Ovvero, come afferma un moderno tomista:
“ Se il termine “naturale” ha un significato, questo è in relazione alla natura dell’uomo e, usato in associazione con “diritto”, “naturale” deve fare riferimento a un ordine che si manifesta nelle inclinazioni della natura umana e a nient’altro.
Di conseguenza, di per sé, il diritto naturale dell’Aquinate non ha alcuna connotazione religiosa o teologica.“
Il giurista protestante olandese Ugo Grozio dichiarò nel suo De iure belli ac pacis (1625):
“Tutto ciò che abbiamo detto finora sussisterebbe in qualche modo ugualmente anche se ammettessimo - cosa che non può farsi senza empietà gravissima - che Dio non esistesse“.
E più oltre:
“Per quanto infinito sia il potere di Dio, nondimeno può dirsi che vi sono certe cose sulle quali quel potere non si estende.
Come nemmeno Dio può far sì che due volte due non sia uguale a quattro, così Egli non può far sì che ciò che è intrinsecamente male non sia male”.
D’Entrèves conclude che:
“In se stessa, tale definizione (quella di diritto naturale data da Grozio) non ha niente di rivoluzionario.
Quando Grozio sostiene che il diritto naturale è quel complesso di norme che l’uomo riesce a scoprire con l’uso della ragione, non fa altro che riesporre la nozione scolastica di un fondamento razionale dell’etica.
In verità, il suo scopo è piuttosto quello di restaurare quella nozione che era stata scossa dall’agostinismo estremista di certe correnti di pensiero protestanti.

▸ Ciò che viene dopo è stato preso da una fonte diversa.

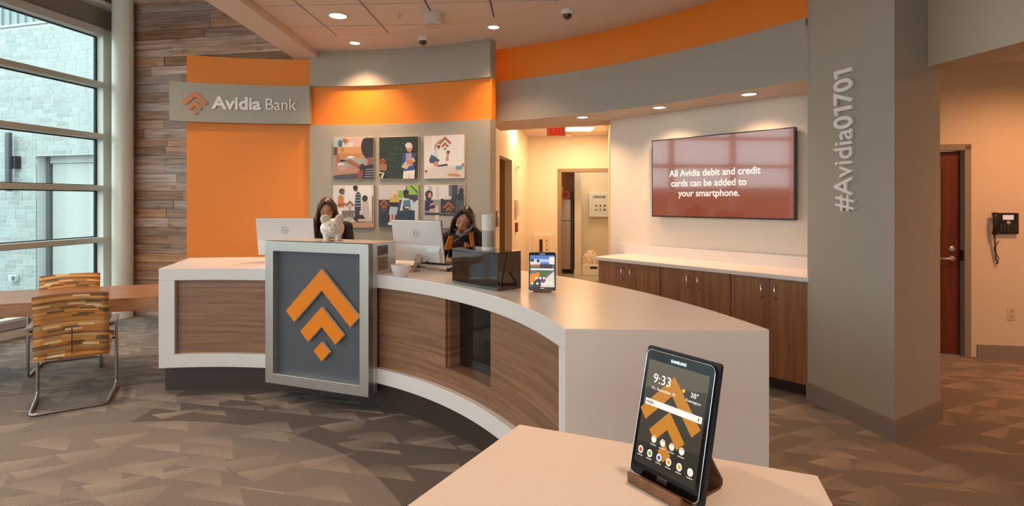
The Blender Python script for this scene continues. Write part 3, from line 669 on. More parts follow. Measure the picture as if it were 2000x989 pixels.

Quando egli dichiara che quelle norme sono valide di per sé stesse, indipendentemente dal fatto che Dio le abbia volute o no, egli ripete un’affermazione che era già stata fatta da alcuni scolastici”.
….
Quindi, una cosa deve essere chiara: nella tradizione tomistica il diritto naturale è legge tanto etica quanto fisica, e lo strumento tramite il quale l’uomo apprende tale legge è la propria ragione, non la fede, l’intuizione, la grazia, la rivelazione o altro. Nell’atmosfera contemporanea di netta dicotomia tra diritto naturale e ragione - e considerando in particolare le propensioni irrazionalistiche del pensiero “conservatore“ - questo punto non sarà mai rimarcato abbastanza.
Quindi, per usare le parole di Padre Copleston, l’eminente storico della filosofia, San Tommaso “pone in evidenza il posto e la funzione della ragione nella condotta morale. Egli condivideva con Aristotele l’idea che il possesso della ragione distingue l’uomo dagli animali e gli permette di agire deliberatamente per raggiungere un fine consapevolmente adottato e lo innalza al di sopra del comportamento puramente istintuale”.

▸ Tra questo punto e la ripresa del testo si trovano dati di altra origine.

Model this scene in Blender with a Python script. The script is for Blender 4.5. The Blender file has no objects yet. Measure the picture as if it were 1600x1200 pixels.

L’Aquinate, quindi, capiva che gli uomini agiscono sempre per uno scopo, ma andava oltre, sostenendo che la ragione può anche valutare se gli scopi siano obiettivamente buoni o cattivi per l’uomo.
Per usare di nuovo le parole di Copleston, per l’Aquinate “vi è dunque spazio per il concetto di “giusta ragione“, la ragione che dirige le azioni umane verso il raggiungimento di ciò che è obiettivamente buono per l’uomo“.
Pertanto, la condotta morale in accordo con la giusta ragione è possibile: “Se si afferma che la condotta morale è condotta razionale, quello che si vuole dire è che si tratta di una condotta in accordo con la giusta ragione nella quale la ragione valuta quale sia il bene oggettivo per l’uomo e determina i mezzi per raggiungerlo”.
Nella filosofia del diritto naturale, quindi, la ragione non è destinata, come avviene nella moderna filosofia successiva a Hume, ad essere semplicemente schiava delle passioni, limitandosi a scoprire i mezzi per raggiungere fini scelti arbitrariamente.
Infatti gli stessi fini sono scelti tramite l’uso della ragione e la “giusta ragione“ impone all’uomo i giusti fini e i mezzi per ottenerli.
Per il tomista o il giusnaturalista, la legge generale della moralità per l’uomo è un caso particolare del sistema di diritto naturale che governa tutte le entità del mondo, ciascuna con la propria natura e i propri fini.
“Per lui, la legge morale è un caso particolare dei principi generali secondo i quali tutte le cose finite progrediscono verso i propri scopi attraverso lo sviluppo delle proprie potenzialità“.
Qui scopriamo una differenza fondamentale tra gli oggetti inanimati, o anche le creature viventi non umane, e l’umanità; infatti le prime sono obbligate a procedere in accordo con i fini dettati dalle loro nature, mentre l’uomo, “l’animale razionale“, possiede la ragione per scoprire quei fini e la libera volontà per scegliere.